A lifelong artist with a fine arts degree and a love for color and comic books, DiBiase takes tattooing seriously as an art. “It’s an art form that should be respected,” he says. “You really have to be on your game. You can’t erase. That’s why you should choose your tattoo artist wisely: You’re trusting someone to permanently modify your body.”
70 Beekman Street Art Gallery
The building at 70 Beekman was the first on the street to be renovated during the last decade’s wave of revitalization. Mary Hong Yu Chen and her husband Yong Li—distinguished Chinese vocalists who met years ago when Chen was teaching voice at NYU—bought the dilapidated property and restored it into apartments and gallery spaces.
The couple opened their own 70 Beekman Street Art Gallery in 2003 to showcase local artists—including Chen’s abstract art—and an eclectic mix of world-class Art Deco sculptures, Italian marble busts, bronze statues and blown glass lamps. A Yamaha piano fills one corner of the space, used during monthly concerts they host, including recent performances by members of the Sicilian Opera Academy and Opera Saratoga.
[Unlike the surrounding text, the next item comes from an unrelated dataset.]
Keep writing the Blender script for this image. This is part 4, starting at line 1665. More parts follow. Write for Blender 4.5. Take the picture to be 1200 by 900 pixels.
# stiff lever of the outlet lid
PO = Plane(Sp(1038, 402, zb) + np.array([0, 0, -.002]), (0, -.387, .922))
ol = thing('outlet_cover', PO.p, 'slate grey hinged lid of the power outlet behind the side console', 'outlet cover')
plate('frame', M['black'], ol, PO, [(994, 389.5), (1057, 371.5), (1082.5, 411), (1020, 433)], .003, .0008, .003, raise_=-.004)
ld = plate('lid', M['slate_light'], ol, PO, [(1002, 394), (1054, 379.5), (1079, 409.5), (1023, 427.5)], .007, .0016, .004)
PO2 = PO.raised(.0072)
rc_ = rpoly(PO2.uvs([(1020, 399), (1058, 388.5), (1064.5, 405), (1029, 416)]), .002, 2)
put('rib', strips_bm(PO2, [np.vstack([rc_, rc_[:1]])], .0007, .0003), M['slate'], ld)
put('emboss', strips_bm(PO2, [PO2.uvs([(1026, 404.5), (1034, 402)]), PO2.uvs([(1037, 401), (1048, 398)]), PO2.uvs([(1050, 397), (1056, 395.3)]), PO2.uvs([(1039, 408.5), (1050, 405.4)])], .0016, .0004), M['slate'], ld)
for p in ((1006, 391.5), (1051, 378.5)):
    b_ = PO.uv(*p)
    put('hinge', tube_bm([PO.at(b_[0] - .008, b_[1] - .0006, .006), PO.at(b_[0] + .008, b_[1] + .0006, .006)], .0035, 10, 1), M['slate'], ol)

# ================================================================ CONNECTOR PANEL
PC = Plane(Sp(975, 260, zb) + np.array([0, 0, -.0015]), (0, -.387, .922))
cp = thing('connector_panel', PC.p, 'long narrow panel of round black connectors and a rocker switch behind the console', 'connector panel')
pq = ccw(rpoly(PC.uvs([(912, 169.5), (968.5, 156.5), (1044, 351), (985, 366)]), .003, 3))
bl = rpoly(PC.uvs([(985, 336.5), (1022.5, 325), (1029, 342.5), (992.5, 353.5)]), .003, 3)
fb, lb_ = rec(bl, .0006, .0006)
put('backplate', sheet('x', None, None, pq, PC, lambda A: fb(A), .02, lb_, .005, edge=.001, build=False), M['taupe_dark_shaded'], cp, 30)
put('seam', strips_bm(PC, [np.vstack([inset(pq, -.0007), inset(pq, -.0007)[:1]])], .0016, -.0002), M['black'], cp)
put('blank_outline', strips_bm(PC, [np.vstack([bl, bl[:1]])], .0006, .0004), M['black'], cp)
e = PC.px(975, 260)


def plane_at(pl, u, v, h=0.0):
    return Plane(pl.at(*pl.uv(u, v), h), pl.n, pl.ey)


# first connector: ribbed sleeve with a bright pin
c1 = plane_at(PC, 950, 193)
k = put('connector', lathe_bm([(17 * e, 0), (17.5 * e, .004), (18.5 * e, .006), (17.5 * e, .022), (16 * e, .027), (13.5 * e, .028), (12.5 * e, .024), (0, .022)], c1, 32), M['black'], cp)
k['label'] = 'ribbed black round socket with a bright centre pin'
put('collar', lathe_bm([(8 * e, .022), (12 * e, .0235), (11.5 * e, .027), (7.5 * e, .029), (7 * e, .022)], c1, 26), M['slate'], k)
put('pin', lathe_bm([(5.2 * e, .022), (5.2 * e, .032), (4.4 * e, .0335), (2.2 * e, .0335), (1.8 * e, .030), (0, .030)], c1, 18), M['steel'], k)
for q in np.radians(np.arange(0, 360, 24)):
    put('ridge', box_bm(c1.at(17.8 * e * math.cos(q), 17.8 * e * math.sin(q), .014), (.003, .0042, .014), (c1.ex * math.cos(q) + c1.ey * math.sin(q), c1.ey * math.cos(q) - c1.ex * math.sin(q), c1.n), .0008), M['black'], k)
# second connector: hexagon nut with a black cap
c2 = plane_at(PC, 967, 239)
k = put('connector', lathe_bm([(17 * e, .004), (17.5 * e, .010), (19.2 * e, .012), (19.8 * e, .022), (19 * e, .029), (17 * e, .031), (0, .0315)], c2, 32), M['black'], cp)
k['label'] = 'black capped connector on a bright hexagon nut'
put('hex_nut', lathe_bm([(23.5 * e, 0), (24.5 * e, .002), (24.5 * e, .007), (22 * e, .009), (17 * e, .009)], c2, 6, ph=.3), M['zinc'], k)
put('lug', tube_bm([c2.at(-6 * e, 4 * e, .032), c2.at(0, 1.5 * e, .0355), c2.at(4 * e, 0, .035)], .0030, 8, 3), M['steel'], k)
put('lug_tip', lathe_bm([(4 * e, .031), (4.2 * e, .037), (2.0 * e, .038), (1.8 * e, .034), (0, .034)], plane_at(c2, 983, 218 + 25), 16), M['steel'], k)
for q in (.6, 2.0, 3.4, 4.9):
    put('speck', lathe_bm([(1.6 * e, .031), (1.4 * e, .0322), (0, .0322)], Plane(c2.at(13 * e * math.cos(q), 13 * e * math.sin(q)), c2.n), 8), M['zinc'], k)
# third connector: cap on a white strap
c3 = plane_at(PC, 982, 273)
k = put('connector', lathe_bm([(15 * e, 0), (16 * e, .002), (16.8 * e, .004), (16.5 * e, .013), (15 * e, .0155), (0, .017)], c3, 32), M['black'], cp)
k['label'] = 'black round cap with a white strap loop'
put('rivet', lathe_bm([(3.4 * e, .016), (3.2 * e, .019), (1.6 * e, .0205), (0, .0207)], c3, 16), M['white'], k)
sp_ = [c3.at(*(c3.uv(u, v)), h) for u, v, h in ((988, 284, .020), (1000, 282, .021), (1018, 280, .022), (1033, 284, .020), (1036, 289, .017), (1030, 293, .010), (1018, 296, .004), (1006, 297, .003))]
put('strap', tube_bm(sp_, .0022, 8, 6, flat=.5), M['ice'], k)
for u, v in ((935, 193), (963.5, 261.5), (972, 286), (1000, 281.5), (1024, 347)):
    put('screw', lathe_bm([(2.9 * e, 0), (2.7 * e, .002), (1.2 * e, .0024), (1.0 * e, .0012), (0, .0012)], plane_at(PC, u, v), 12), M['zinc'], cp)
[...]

Chen has seen some other galleries in her building come and go—including the popular Mimosa, which relocated to Broadway. But she is optimistic, if realistic, about the future of art on the street. “I’d like to keep art in the space, but it is hard for artists,” she says. “Even when the economy is not bad, art is still hard as a business.”
Sharon Crute Art Studio
Equine artist Sharon Crute is thriving in her art studio, which recently moved across the street from its former spot next to 70 Beekman Street Art Gallery. Much of her work is by commission, via the Internet and through her vendor space at Saratoga Race Course, where she sells her popular equine art as fine art digital giclée prints and on merchandise such as magnets, mugs and mouse pads.
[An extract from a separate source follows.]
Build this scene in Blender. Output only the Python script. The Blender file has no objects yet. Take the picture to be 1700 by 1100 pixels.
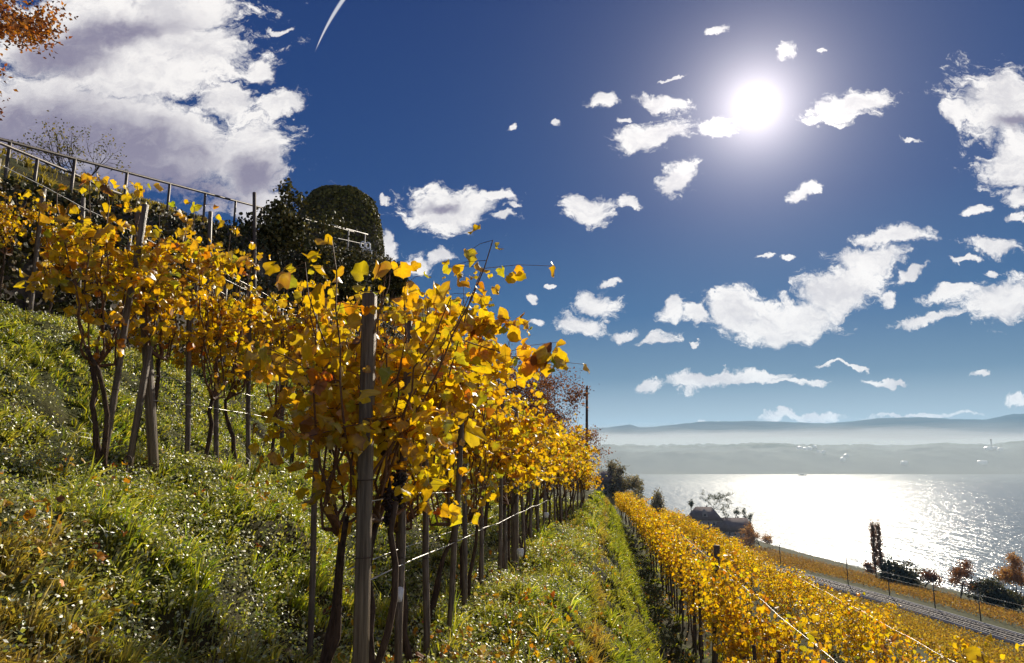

“I know horses really well,” says Crute, a horse painter of 30 years whose husband Michael Bray is a former trainer. “I know their anatomy. I focus on recreating the powerful movement and speed that is horse racing.”
Spa City Bicycleworks
“This is a great town to ride around in,” says Anthony “Tone” Ferradino, who runs one of Beekman Street’s newest businesses with partner Stephen Aalderink. “We want to be the neighborhood bike shop, where people can come hang out and there’s no attitude. We try to cater to everybody.”
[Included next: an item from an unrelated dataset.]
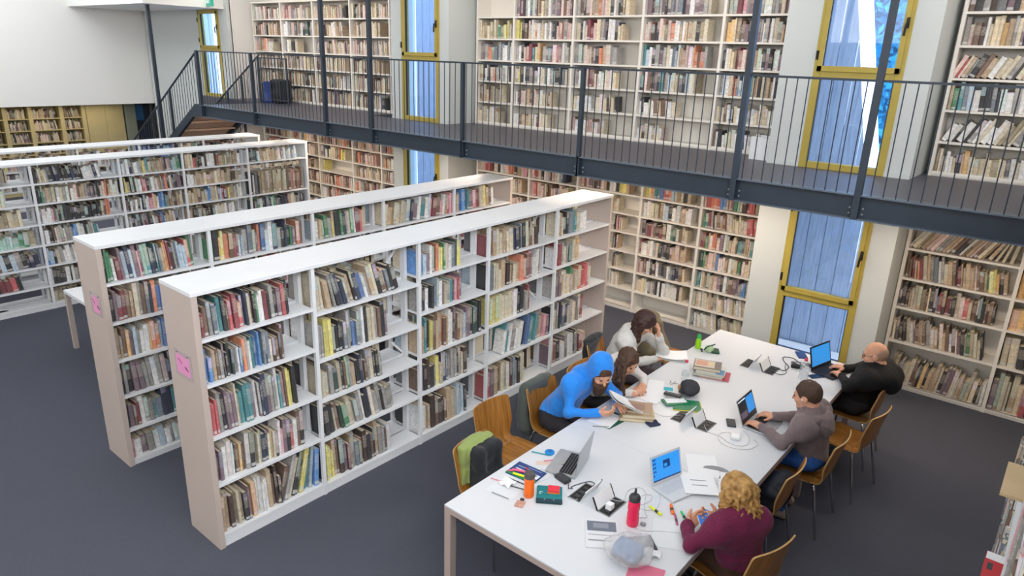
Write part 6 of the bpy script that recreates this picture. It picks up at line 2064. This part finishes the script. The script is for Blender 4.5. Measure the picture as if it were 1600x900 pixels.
MB().lathe([(0.005, 0), (0.008, 0.004), (0.008, 0.010), (0.004, 0.013)], 10).build('earbud', paper, t, smooth=True, loc=tuple(h(0.08, 0.012, -0.012)-org))
MB().tube(spline([tuple(h(0.083, 0.012, -0.02)-org), tuple(h(0.07, 0.03, -0.10)-org), tuple(V3(2.96, 3.17, 0.93)-org)], 6), 0.0018, 5).build('earphone_wire', whc, t)

# 6 blonde person in the maroon sweater
maroon = mat('maroon_knit', '6c1b42', 0.9, sheen=0.08, bump=0.35, scale=26, stretch=(1, 1, 9), var=0.18)
S = dict(P=(3.15, 1.78, 0.55), f=158, C=(3.13, 1.70, 0.81), N=(3.125, 1.665, 0.96), H=(3.09, 1.72, 1.065), hf=(-0.72, 0.22, -0.58), SL=(3.075, 1.515, 0.905), SR=(3.215, 1.775, 0.91),
         EL=(2.955, 1.435, 0.785), ER=(3.08, 1.87, 0.79), WL=(2.865, 1.575, 0.795), WR=(2.995, 1.755, 0.81), dL=(0.18, 0.9, 0.28), nL=(0.75, -0.1, 0.5), dR=(-0.65, -0.4, 0.15), nR=(-0.2, -0.6, 0.6), cL=(0.4, 0.6, 0.5), cR=(0.4, 0.6, 0.5),
         top=maroon, leg=mat('brown_trousers', '4c3426', 0.85), hairm=blond, bulk=0.004, wr=0.004, seed=15, size=0.92, head=0.97)
t, put, h, HB, org = person('person with long curly blond hair in a maroon knit sweater holding a phone', S)
F = Field(np.array(S['H'])-V3(0.32, 0.32, 0.34), np.array(S['H'])+V3(0.32, 0.32, 0.22), 0.0065)
F.ell(h(0, -0.015, 0.036), (0.088, 0.105, 0.098), HB, 0.02, 0)
F.ell(h(0, 0.13, -0.04), (0.065, 0.10, 0.10), HB, 0, 0, True)
def rt6(q, r):
    a = r.uniform(-2.0, 2.0)
    ca, sa = -math.cos(a), math.sin(a)
    b = h(0.03*sa, 0.03*ca-0.01, 0.125)
    m_ = h(0.095*sa, 0.10*ca-0.01, 0.02)
    dn = r.uniform(0.12, 0.27)
    out = np.array([0.62, -0.10, 0])*0.11*max(0, math.cos(a))+np.array([-0.25, -0.75, 0])*0.05*sa*0.5
    m2 = m_*0.98+h(0, 0, 0)*0.02+out*0.5-V3(0, 0, dn*0.45)
    e = m_+out*1.1-V3(0, 0, dn)
    return [b, m_, m2, e]
strands(F, h, rt6, random.Random(8), 90, 0.0105, 0.004, 0.015, 52)
F.crumple(0.0024, 60, 23)
put('hair', F, [blond])
tp = thing('smartphone', 'white smartphone with blue screen held by the blonde person', 'phone', (2.925, 1.665, TZ+0.095), 0)
tp.rotation_euler = (0.35, -0.25, R_(40))
MB().box((-0.036, -0.07, -0.004), (0.036, 0.07, 0.004)).build('body', paper, tp, bevel=0.003)
MB().box((-0.032, -0.054, 0.0042), (0.032, 0.054, 0.0048)).build('screen', emis('phone_blue', '2f64b8', 0.35), tp)
# open book held by the woman in white
def photo_page(t, w, d, th):
    MB().cbox((-0.07, 0.02, 0.031), (0.07, 0.10, 0.0008), 0, 0, 0.10).build('photo', darkgrey, t)
open_book('open book with a dark picture, at the table edge before the woman in white', (1.505, 3.97, TZ+0.006), 0.5, 0.0, 0.30, 0.22, 0.012, photo_page)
The full-service bike shop offers something new in Saratoga: bike rentals for tourists, summer residents or locals who want to take a road cycle, beach cruiser or mountain bike for a spin. They also offer guided trips, custom group rides and repairs. “With two restaurants on the street, we have a lot of customers who will drop their bike off for a repair on their way to dinner,” says Ferradino.
Textile Studio
In 2009, the neighborhood gained a working weaving studio at the corner of Beekman and Grand. Long-time textile designers Cecilia Frittelli and Richard Lockwood make handmade apparel and accessories for men and women, selling it from their studio and through high-end craft shops, boutiques and galleries around the country.
A stop by their shop—which also features other designers—typically finds the pair hard at work weaving on their looms. But they are “happily interrupted,” says Frittelli, when customers come in and ask questions about weaving—a no-carbon-footprint process fueled solely by hand and foot power. This spring, for the first time, the studio offered classes in textile weaving. “Part of our mission is giving people the experience of how the work is done,” Lockwood says.